Stephen Canon scanon at apple.com
Fri Oct 17 23:41:02 PDT 2014


On Oct 18, 2014, at 3:04 AM, Chandler Carruth <chandlerc at gmail.com> wrote:

> On Fri, Oct 17, 2014 at 2:23 AM, Steve Canon <scanon at apple.com> wrote:
> Apologies for delay in looking at this, I'm on vacation this week.
> 
> Not a problem. =] 
> 
> I don't love this approach because (a) it doesn't get us fully to where we want to be in performance, and (b) it's going to trash the floating-point flag state.  The performance issue is that we still have two comparisons and one or two branches for every complex op outside of no-nans, and the flags issue is as follows:
> 
> The intention of IEEE-754 is that anything that is conceptually a single "operation" should raise at most one of divide-by-zero, invalid, overflow, or underflow.  A complex multiplication implemented with lazy checking may cause two of these to be raised:
> 
>     (tiny, huge) * (tiny, huge) --> underflow + overflow
>     (0, huge) * (inf, huge) --> invalid + overflow, no flags
> 
> My preferred approach would be to implement limited-range semantics as an option (via either pragma or flag), and have it implied by fast-math.
> 
> I don't really understand what you want here.
> 
> In the case of fast-math, the comparisons should vanish and I think we're left with a minimal amount of math. If there is some more minimal way to compute the result in the case of fast-math, please let me know?

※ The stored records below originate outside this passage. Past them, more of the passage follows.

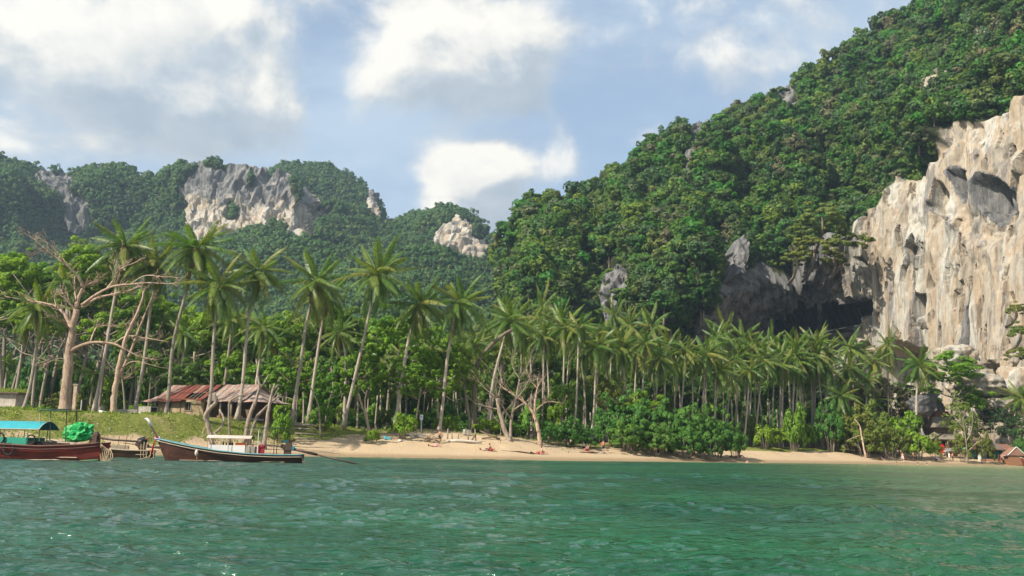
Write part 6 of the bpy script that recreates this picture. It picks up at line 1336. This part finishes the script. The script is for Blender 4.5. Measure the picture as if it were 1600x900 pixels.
for s_ in (-1, 1): MB().tube([(s_ * .85, 0, -.2), (s_ * .85, 0, 2.6)], .05, 5).build('post', woodl, T)
T = thing('parasol_sheet', 'grey tarpaulin slung low over gear right of the red banner', 'tarpaulin', gp(1488, 196)); tpn = MB(); g = 8
for i in range(g):
    x0 = -2.2 + 4.4 * i / g; x1 = x0 + 4.4 / g; f = lambda x: 1.9 - .3 * (x / 2.2) ** 2 + .1 * math.sin(x * 3); tpn.add([(x0, -.8, f(x0) - .5), (x1, -.8, f(x1) - .5), (x1, 1.2, f(x1)), (x0, 1.2, f(x0))], [(0, 1, 2, 3)]); tpn.add([(x0, -.8, f(x0) - .52), (x1, -.8, f(x1) - .52), (x1, 1.2, f(x1) - .02), (x0, 1.2, f(x0) - .02)], [(3, 2, 1, 0)])
tpn.build('sheet', paint('grey_tarp', (0.3, 0.31, 0.3), .3), T, True)
for x in (-2, 2): MB().tube([(x, 1.2, -.2), (x, 1.2, 1.7)], .04, 5).build('pole', woodl, T); MB().tube([(x, -.8, -.2), (x, -.8, 1.1)], .04, 5).build('pole', woodl, T)
MB().box((-.5, .3, .4), (2.2, 1, .8)).build('crate', wood, T)
for a in [(1500, 668, 706, 190, 34, 'olive bush in front of the grey tarpaulin'), (1533, 676, 706, 191, 26, 'low bush between the dark shelter and the teal hut'), (1455, 680, 708, 190, 26, 'small bush in front of the thatched hut'), (1592, 676, 702, 194, 30, 'bush pressed against the brown kiosk')]:
    shrub(a[0], a[1], a[2], a[3], a[4], SO if a[0] < 1540 else SH, a[5])
# ------------------------------------------------------------------ haze: the air between here and the far ridge
hz = MB(); hz.box((0, 560, 205), (2400, 1300, 424)); hm, t, o = new_mat('haze')
pv = t.node('ShaderNodeVolumePrincipled'); pv.inputs['Color'].default_value = (0.62, 0.80, 1.0, 1); pv.inputs['Density'].default_value = 0.00017; pv.inputs['Anisotropy'].default_value = 0.3
t.l.new(pv.outputs[0], o.inputs['Volume'])
h = hz.build('haze', hm, kind='stuff', label='thin bluish sea air between the beach and the far cliffs', category='haze')
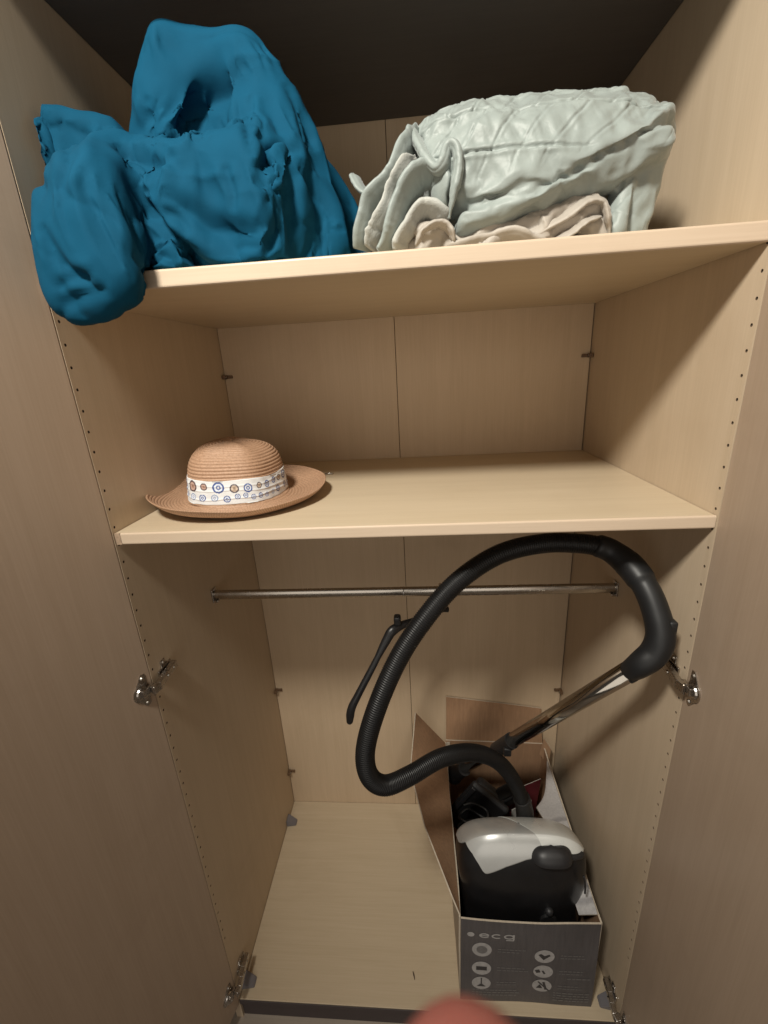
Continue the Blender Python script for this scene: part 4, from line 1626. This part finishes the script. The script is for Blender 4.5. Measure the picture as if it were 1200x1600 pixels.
def blue_tight(P):
    d = seg_d(P, A3(370, 130, 0.13), A3(280, 210, 0.11), 0, 0)
    w = np.maximum(np.clip((0.105 - d) / 0.04, 0, 1), np.where((P[:, 1] < 0.03) & (P[:, 0] < 0.2), 0.12, 0))
    return np.maximum(w, np.where((P[:, 2] < 0.46) & (P[:, 0] > 0.2), 0.85, 0))


LO, HI_ = (-0.02, -0.15, 0.28), (0.50, 0.40, 0.79)
V, F, _, _, _ = surface_nets(blue_field, LO, HI_, 0.0076)
V2, F2, _, _, _ = surface_nets(lambda P: blue_field(P) + 0.010, LO, HI_, 0.009)
V2, F2 = add_block(V2, F2, (-0.05, -0.003, ZS - 0.1), (1.0, 0.6, ZS - 0.001))
V2, F2 = add_block(V2, F2, (-0.08, -0.4, 0.2), (-0.001, 0.6, 0.8))
X = cloth_sim(V, F, V2, F2, 22, -0.18, 0.06, blue_tight)
X, F, NN = subdivide(X, F, 1)
X = cloth_sim(X, F, V2, F2, 8, -0.06, 0.01, lambda P: np.zeros(len(P)), 0.4, 0.001, False)
M_BLUE = cloth_mat('teal_blue_cotton', (0.0025, 0.058, 0.112), 0.85, 1300, 0.08, 0.0, 0.12, 0.05, 50)
def normals(V, F):
    t_ = V[F]
    n_ = np.cross(t_[:, 2] - t_[:, 0], t_[:, 3] - t_[:, 1])
    N_ = np.stack([np.bincount(F.ravel(), np.repeat(n_[:, k], 4), len(V)) for k in range(3)], 1)
    return N_ / (np.linalg.norm(N_, axis=1)[:, None] + 1e-12)


blue_lines = [
    ([(182, 220), (215, 240), (258, 264)], 0.011, 0.014, 0.005),
    ([(228, 206), (262, 240), (290, 286)], 0.007, 0.007, 0.003),
    ([(385, 150), (392, 195), (400, 250)], 0.006, 0.009, 0.004),
    ([(300, 218), (340, 182), (388, 152)], 0.010, -0.008, -0.003),
    ([(242, 298), (285, 330), (340, 358), (410, 376)], 0.013, 0.012, 0.005),
    ([(350, 262), (360, 300), (364, 335)], 0.006, 0.006, 0.003),
    ([(395, 285), (430, 288), (460, 300)], 0.006, 0.006, 0.003),
    ([(478, 235), (440, 236), (420, 262), (432, 285)], 0.008, 0.012, 0.004),
    ([(470, 258), (495, 305), (530, 352)], 0.011, 0.010, 0.004),
    ([(450, 130), (478, 185), (500, 240)], 0.008, 0.007, 0.003),
    ([(385, 100), (345, 140), (300, 190), (275, 232)], 0.020, 0.024, 0.006),
    ([(60, 350), (85, 405), (110, 432), (148, 437)], 0.008, 0.009, 0.004),
    ([(90, 455), (115, 436), (140, 446)], 0.006, 0.006, 0.002),
    ([(100, 478), (130, 462), (170, 452)], 0.007, 0.007, 0.003),
    ([(60, 190), (72, 240), (66, 300)], 0.009, 0.010, 0.004),
    ([(95, 185), (100, 235), (88, 300)], 0.008, 0.010, 0.004),
    ([(130, 200), (120, 235), (125, 262)], 0.008, 0.008, 0.004),
    ([(248, 330), (280, 345), (300, 372)], 0.007, 0.008, 0.003),
    ([(225, 150), (240, 190), (262, 222)], 0.008, 0.006, 0.003),
]
X = planes(X, F, 0.84, 18, 18)
NN = normals(X, F)
X = creases(X, NN, 60, blue_lines, 5, (0.05, 0.16), (0.0035, 0.008), (0.0015, 0.0048))
bl = mesh_obj('bedding_bundle', X, F, M_BLUE, smooth=True)
tag(bl, 'crumpled teal blue bedding bundle hanging over the edge of the upper shelf', 'bedding')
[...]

I agree; what you have is perfectly fine for fast-math, and should generate fast code.

> In the case of *not* have fast-math and needing to be correct, I'm just not in a position to come up with a more efficient but still numerically correct implementation. I have no idea how to do it. And I'm not really willing to sign up to do it because I don't have the time. =/ I don't think that hoping for a future better world should obstruct getting this into the tree as it (to the extent I'm aware) is a strict improvement on the status quo.

What I'm saying is that in the long-term, we'd like to support two modes for these operations:

limited-range: In this mode, we use the simple "usual" mathematical formulations for multiplication and division (no careful handling of overflow or underflow or invalid cases).  This is like finite-math restricted to complex arithmetic expressions (in particular, we don't want to require users enable finite-math to get this behavior; we may want this behavior to be the default).

no-limited-range: We unconditionally call to compiler-rt for complex mul and div operations, and make the compiler-rt implementations correct w.r.t. flags.

The current state of affairs is similar to supporting only no-limited-range, except that the compiler-rt implementations may need to be fixed up (I'm happy to do that work).  This patch puts us somewhere in between the two modes, which is a better place for most users, but still slightly worse than where I'd really like to be headed.  My only real concern is of building up too much machinery that needs to be undone to get to the "really right" place.

I'm not *so* concerned with this patch in particular.  My comments are more of an effort to establish a record of where we'd like to be going with this stuff for future reference.  LGTM.